Before answering this question, I would like to point out that you just never know who is going to accept the gospel, whether in this life or the next.  Between missionary work and temple work for the dead, everyone will have a fair chance to accept the gospel, and many, many people will sooner or later accept it and be saved in the Celestial Kingdom.  Don’t give up hope just because it has not happened yet!  You may be the person who brings nonmember family to the gospel!  See, e.g., Amy Veer, Waiting for an Eternal Family, Ensign, June 2017..

That said, many members still wonder about what will happen if someone in their family falls short.  In his First Presidency Message “The Hope of Eternal Family Love”, President Henry B. Eyring, First Counselor in the First Presidency, revealed that he has experienced this fear himself!  President Eyring explained,

“We have all felt the hope that someday we could feel again the warm affection of that family member we loved so much and now ache to embrace again . . . For some, that eternal joy may seem a faint or even a fading hope.  Parents, children, brothers, and sisters may have made choices that seem to disqualify them from eternal life.  You may even wonder whether you have yet been qualified through the Atonement of Jesus Christ.”

Eyring continued,

“A prophet of God once offered me counsel that gives me peace.  I was worried that the choices of others might make it impossible for our family to be together forever.  He said, ‘You are worrying about the wrong problem.  You just live worthy of the celestial kingdom, and the family arrangements will be more wonderful than you can imagine.'”  See Henry B. Eyring, The Hope of Eternal Family Love, First Presidency Message Aug. 2016.

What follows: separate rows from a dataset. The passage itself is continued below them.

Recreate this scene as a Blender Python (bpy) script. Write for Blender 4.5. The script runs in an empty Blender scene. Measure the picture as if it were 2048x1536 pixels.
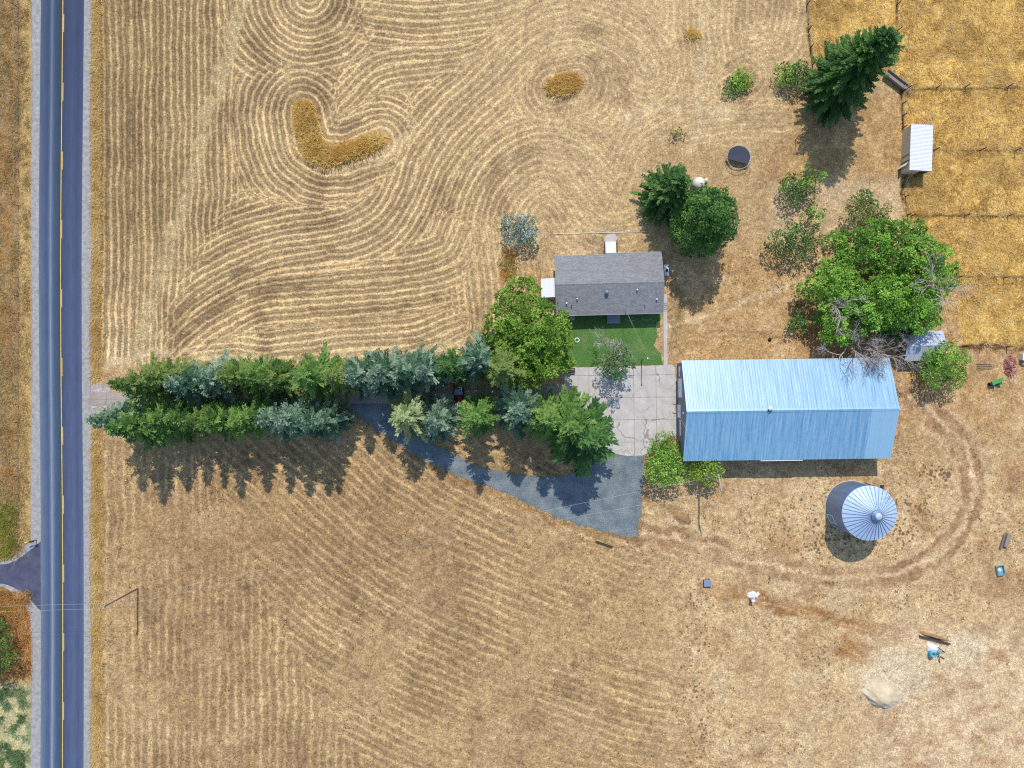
import bpy, bmesh, math, random
import numpy as np
from mathutils import Vector, Matrix

# ------------------------------------------------------------------ camera, sky, sun, exposure
scene = bpy.context.scene
COL = scene.collection
H = 118.0                 # drone height above the ground (m)
PPM = 12.0                # photograph pixels (2048 wide) per metre on the ground
cam_d = bpy.data.cameras.new('camera')
cam = bpy.data.objects.new('camera', cam_d)
COL.objects.link(cam)
cam.location = (0, 0, H)
cam.rotation_euler = (0, 0, 0)
cam_d.sensor_width = 36.0
cam_d.lens = 36.0 * H / (2048 / PPM)
cam_d.clip_start = 1.0
cam_d.clip_end = 9000.0
scene.camera = cam

SUN_EL = math.radians(51.0)
world = bpy.data.worlds.new('World')
scene.world = world
world.use_nodes = True
wn = world.node_tree
sky = wn.nodes.new('ShaderNodeTexSky')
sky.sky_type = 'NISHITA'
sky.sun_disc = False
sky.sun_elevation = SUN_EL
sky.sun_rotation = 0.0
sky.altitude = 700
sky.air_density = 1.0
sky.dust_density = 0.6
sky.ozone_density = 1.0
wn.nodes['Background'].inputs['Strength'].default_value = 0.15
wn.links.new(sky.outputs['Color'], wn.nodes['Background'].inputs['Color'])

sun_d = bpy.data.lights.new('sun', 'SUN')
sun_d.energy = 2.7
sun_d.angle = math.radians(0.5)
sun_d.color = (1.0, 0.95, 0.87)
sun = bpy.data.objects.new('sun', sun_d)
COL.objects.link(sun)
sun.location = (0, 60, 90)
sun.rotation_euler = (-(math.pi / 2 - SUN_EL), 0, 0)

vs = scene.view_settings
scene.display_settings.display_device = 'sRGB'
vs.view_transform = 'Standard'
vs.look = 'None'
vs.exposure = 0.52
vs.gamma = 1.0
scene.cycles.pixel_filter_type = 'BLACKMAN_HARRIS'
scene.cycles.filter_width = 1.15
scene.cycles.use_denoising = False
scene.cycles.max_bounces = 6
scene.cycles.transparent_max_bounces = 4

# ------------------------------------------------------------------ helpers
KALB = 1.32


def lin(c):
    c = c / 255.0
    return c / 12.92 if c <= 0.04045 else ((c + 0.055) / 1.055) ** 2.4


def T(r, g, b):
    """reflectance of a sunlit level surface that photographs as this sRGB value"""
    return np.array([min(0.9, lin(r) / KALB), min(0.9, lin(g) / KALB), min(0.9, lin(b) / KALB)])


def T4(r, g, b):
    return tuple(T(r, g, b)) + (1.0,)


def G(px, py, h=0.0):
    """photograph pixel, seen at height h -> place in the world"""
    s = 1.0 - h / H
    return Vector(((px - 1024) / PPM * s, (768 - py) / PPM * s, h))


def B(px, py, z=0.0):
    """pixel of a base on the ground -> place in the world, lifted to z"""
    return Vector(((px - 1024) / PPM, (768 - py) / PPM, z))


def tag(o, label=None, cat=None, group=None, kind=None):
    if label: o['label'] = label
    if cat: o['category'] = cat
    if group: o['group'] = group
    if kind: o['kind'] = kind
    return o


def thing(name, label, cat, loc=(0, 0, 0), rotz=0.0, group=None):
    o = bpy.data.objects.new(name, None)
    o.empty_display_size = 0.5
    COL.objects.link(o)
    o.location = loc
    o.rotation_euler = (0, 0, rotz)
    return tag(o, label, cat, group)


def link(name, me, mat, parent=None, loc=None):
    o = bpy.data.objects.new(name, me)
    COL.objects.link(o)
    if mat is not None:
        if len(me.materials) == 0:
            me.materials.append(mat)
    if parent is not None:
        o.parent = parent
    if loc is not None:
        o.location = loc
    return o


class MB:
    """collects simple shapes into one mesh"""

    def __init__(self):
        self.v = []
        self.f = []
        self.smooth = []

    def add(self, vs_, fs_, smooth=False):
        n = len(self.v)
        self.v += [tuple(p) for p in vs_]
        for f in fs_:
            self.f.append([i + n for i in f])
            self.smooth.append(smooth)
        return self

    def box(self, x0, x1, y0, y1, z0, z1, M=None):
        p = [(x0, y0, z0), (x1, y0, z0), (x1, y1, z0), (x0, y1, z0), (x0, y0, z1), (x1, y0, z1), (x1, y1, z1), (x0, y1, z1)]
        if M is not None:
            p = [M @ Vector(q) for q in p]
        return self.add(p, [(3, 2, 1, 0), (4, 5, 6, 7), (0, 1, 5, 4), (1, 2, 6, 5), (2, 3, 7, 6), (3, 0, 4, 7)])

    def tube(self, p0, p1, r0, r1=None, n=8, cap=True):
        r1 = r0 if r1 is None else r1
        p0 = Vector(p0); p1 = Vector(p1)
        d = (p1 - p0).normalized()
        a = d.orthogonal().normalized(); b = d.cross(a)
        ring = [[p + (a * math.cos(t) + b * math.sin(t)) * r for t in (2 * math.pi * k / n for k in range(n))] for p, r in ((p0, r0), (p1, r1))]
        fs = [(k, (k + 1) % n, n + (k + 1) % n, n + k) for k in range(n)]
        self.add(ring[0] + ring[1], fs, True)
        if cap:
            self.add(ring[1], [tuple(range(n))])
            self.add(ring[0], [tuple(reversed(range(n)))])
        return self

    def path(self, pts, r, n=6):
        """a tube through points; r a number or a list"""
        pts = [Vector(p) for p in pts]
        rs = r if isinstance(r, (list, tuple)) else [r] * len(pts)
        vsx = []
        for i, p in enumerate(pts):
            d = (pts[min(i + 1, len(pts) - 1)] - pts[max(i - 1, 0)]).normalized()
            ref = Vector((0, 0, 1)) if abs(d.z) < 0.9 else Vector((1, 0, 0))
            a = d.cross(ref).normalized(); b = d.cross(a)
            vsx += [p + (a * math.cos(t) + b * math.sin(t)) * rs[i] for t in (2 * math.pi * k / n for k in range(n))]
        fs = []
        for i in range(len(pts) - 1):
            for k in range(n):
                fs.append((i * n + k, i * n + (k + 1) % n, (i + 1) * n + (k + 1) % n, (i + 1) * n + k))
        fs.append(tuple(reversed(range(n))))
        fs.append(tuple((len(pts) - 1) * n + k for k in range(n)))
        return self.add(vsx, fs, True)

    def lathe(self, prof, n=32, c=(0, 0, 0), smooth=True):
        vsx = []
        for r, z in prof:
            for k in range(n):
                t = 2 * math.pi * k / n
                vsx.append((c[0] + r * math.cos(t), c[1] + r * math.sin(t), c[2] + z))
        fs = []
        for i in range(len(prof) - 1):
            for k in range(n):
                fs.append((i * n + k, i * n + (k + 1) % n, (i + 1) * n + (k + 1) % n, (i + 1) * n + k))
        return self.add(vsx, fs, smooth)

    def poly(self, pts):
        return self.add(pts, [tuple(range(len(pts)))])

    def mesh(self, name):
        me = bpy.data.meshes.new(name)
        me.from_pydata(self.v, [], self.f)
        me.polygons.foreach_set('use_smooth', self.smooth)
        me.update()
        return me

    def build(self, name, mat, parent=None, loc=None):
        return link(name, self.mesh(name), mat, parent, loc)


def np_mesh(name, V, F, attrs=None, smooth=False):
    """mesh from arrays; F is (m, k); attrs = {name: array (nv,) or (nv,3)}"""
    V = np.asarray(V, dtype=np.float32); F = np.asarray(F, dtype=np.int32)
    me = bpy.data.meshes.new(name)
    m, k = F.shape
    me.vertices.add(len(V)); me.loops.add(m * k); me.polygons.add(m)
    me.vertices.foreach_set('co', V.ravel())
    me.loops.foreach_set('vertex_index', F.ravel())
    me.polygons.foreach_set('loop_start', np.arange(0, m * k, k, dtype=np.int32))
    me.polygons.foreach_set('use_smooth', np.full(m, smooth, dtype=bool))
    me.update(calc_edges=True)
    for an, arr in (attrs or {}).items():
        arr = np.asarray(arr, dtype=np.float32)
        if arr.ndim == 1:
            a = me.attributes.new(an, 'FLOAT', 'POINT'); a.data.foreach_set('value', arr)
        else:
            a = me.attributes.new(an, 'FLOAT_COLOR', 'POINT')
            c4 = np.ones((len(arr), 4), dtype=np.float32); c4[:, :3] = arr
            a.data.foreach_set('color', c4.ravel())
    return me


# numpy value noise -------------------------------------------------
_lat = np.random.RandomState(11).rand(256, 256)


def vnoise(x, y, seed=0):
    x = x + seed * 37.17; y = y + seed * 91.73
    xi = np.floor(x).astype(int); yi = np.floor(y).astype(int)
    fx = x - xi; fy = y - yi
    fx = fx * fx * (3 - 2 * fx); fy = fy * fy * (3 - 2 * fy)
    a = _lat[xi & 255, yi & 255]; b = _lat[(xi + 1) & 255, yi & 255]
    c = _lat[xi & 255, (yi + 1) & 255]; d = _lat[(xi + 1) & 255, (yi + 1) & 255]
    return (a * (1 - fx) + b * fx) * (1 - fy) + (c * (1 - fx) + d * fx) * fy


def fbm(x, y, seed=0, octv=4):
    s = 0; amp = 0.5; tot = 0
    for i in range(octv):
        s = s + amp * vnoise(x, y, seed + i * 3); tot += amp
        x = x * 2.03; y = y * 2.03; amp *= 0.5
    return s / tot


def sstep(a, b, x):
    t = np.clip((x - a) / (b - a), 0, 1)
    return t * t * (3 - 2 * t)


def dpl(px, py, pts):
    """distance from every (px,py) to a polyline"""
    d2 = np.full(px.shape, 1e12)
    if len(pts) == 1:
        return np.hypot(px - pts[0][0], py - pts[0][1])
    for (ax, ay), (bx, by) in zip(pts[:-1], pts[1:]):
        vx, vy = bx - ax, by - ay
        t = np.clip(((px - ax) * vx + (py - ay) * vy) / (vx * vx + vy * vy), 0, 1)
        d2 = np.minimum(d2, (px - ax - t * vx) ** 2 + (py - ay - t * vy) ** 2)
    return np.sqrt(d2)


def inpoly(px, py, poly):
    r = np.zeros(px.shape, dtype=bool)
    n = len(poly)
    for i in range(n):
        x0, y0 = poly[i]; x1, y1 = poly[(i + 1) % n]
        if y0 == y1: continue
        c = ((y0 > py) != (y1 > py)) & (px < (x1 - x0) * (py - y0) / (y1 - y0) + x0)
        r ^= c
    return r


def sdpoly(px, py, poly):
    d = dpl(px, py, list(poly) + [poly[0]])
    return np.where(inpoly(px, py, poly), -d, d)


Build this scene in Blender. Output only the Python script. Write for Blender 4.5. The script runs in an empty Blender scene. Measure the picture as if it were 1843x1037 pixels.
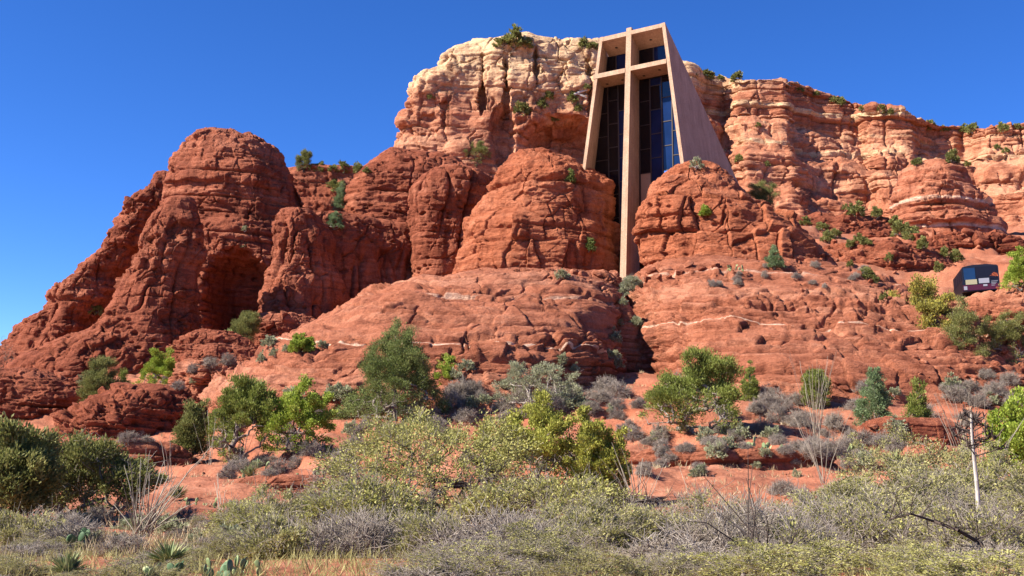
import bpy, math, random
import numpy as np

C = bpy.context.scene.collection
# ------------------------------------------------------------------ camera, sky, sun, exposure
FPX, CX, CY = 1976.0, 921.5, 518.5                 # focal length and centre in photo pixels
PITCH, ROLL, EYE = math.radians(8.1), math.radians(2.2), 1.7
SUN_EL, SUN_AZ = 37.0, 71.0                        # sun elevation; degrees to the left of straight behind the camera
FW = np.array([0, math.cos(PITCH), math.sin(PITCH)])
_u0 = np.array([0, -math.sin(PITCH), math.cos(PITCH)]); _r0 = np.array([1.0, 0, 0])
UP = math.cos(ROLL) * _u0 - math.sin(ROLL) * _r0
RT = math.cos(ROLL) * _r0 + math.sin(ROLL) * _u0
ORG = np.array([0, 0, EYE])
from mathutils import Matrix, Vector
cam = bpy.data.cameras.new('camera'); cam.sensor_width = 36; cam.lens = 36 * FPX / 1843
cam.clip_start = 0.2; cam.clip_end = 5000
cob = bpy.data.objects.new('camera', cam); C.objects.link(cob)
cob.matrix_world = Matrix(((RT[0], UP[0], -FW[0], 0), (RT[1], UP[1], -FW[1], 0), (RT[2], UP[2], -FW[2], EYE), (0, 0, 0, 1)))
bpy.context.scene.camera = cob
W = bpy.data.worlds.new("World"); bpy.context.scene.world = W; W.use_nodes = True
_a = math.radians(SUN_AZ); _e = math.radians(SUN_EL)
SUNV = np.array([-math.sin(_a) * math.cos(_e), -math.cos(_a) * math.cos(_e), math.sin(_e)])   # towards the sun
sky = W.node_tree.nodes.new('ShaderNodeTexSky'); sky.sky_type = 'NISHITA'; sky.sun_disc = False
sky.sun_elevation = _e; sky.sun_rotation = math.atan2(SUNV[0], SUNV[1]); sky.altitude = 2500
sky.air_density = 0.75; sky.dust_density = 0.0; sky.ozone_density = 6.0
hs = W.node_tree.nodes.new('ShaderNodeHueSaturation'); hs.inputs['Saturation'].default_value = 1.18; hs.inputs['Hue'].default_value = 0.511
W.node_tree.links.new(sky.outputs[0], hs.inputs['Color'])
W.node_tree.links.new(hs.outputs[0], W.node_tree.nodes['Background'].inputs[0])
W.node_tree.nodes['Background'].inputs[1].default_value = 0.098
sl = bpy.data.lights.new('sun', 'SUN'); sl.energy = 5.0; sl.angle = math.radians(0.5); sl.color = (1.0, 0.93, 0.82)
so = bpy.data.objects.new('sun', sl); C.objects.link(so)
so.rotation_euler = Vector(SUNV).to_track_quat('Z', 'Y').to_euler()
vs = bpy.context.scene.view_settings
vs.view_transform = 'Standard'; vs.look = 'None'; vs.gamma = 1.0; vs.exposure = 1.34
bpy.context.scene.cycles.max_bounces = 5; bpy.context.scene.cycles.transparent_max_bounces = 6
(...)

One point I’d like to make is the idea that unsealed family members may not love/recognize each other in the hereafter–is absolutely without basis in scripture or the teachings of the Church.  So, to answer your question directly, what will an unsealed family be like?  There may not be a lot of specific details revealed on this topic, but according to President Eyring, if you live worthily of the Celestial Kingdom, the family arrangements will be more wonderful than you can imagine.  So have some faith, and some hope that things will work out well in the end if you live righteously!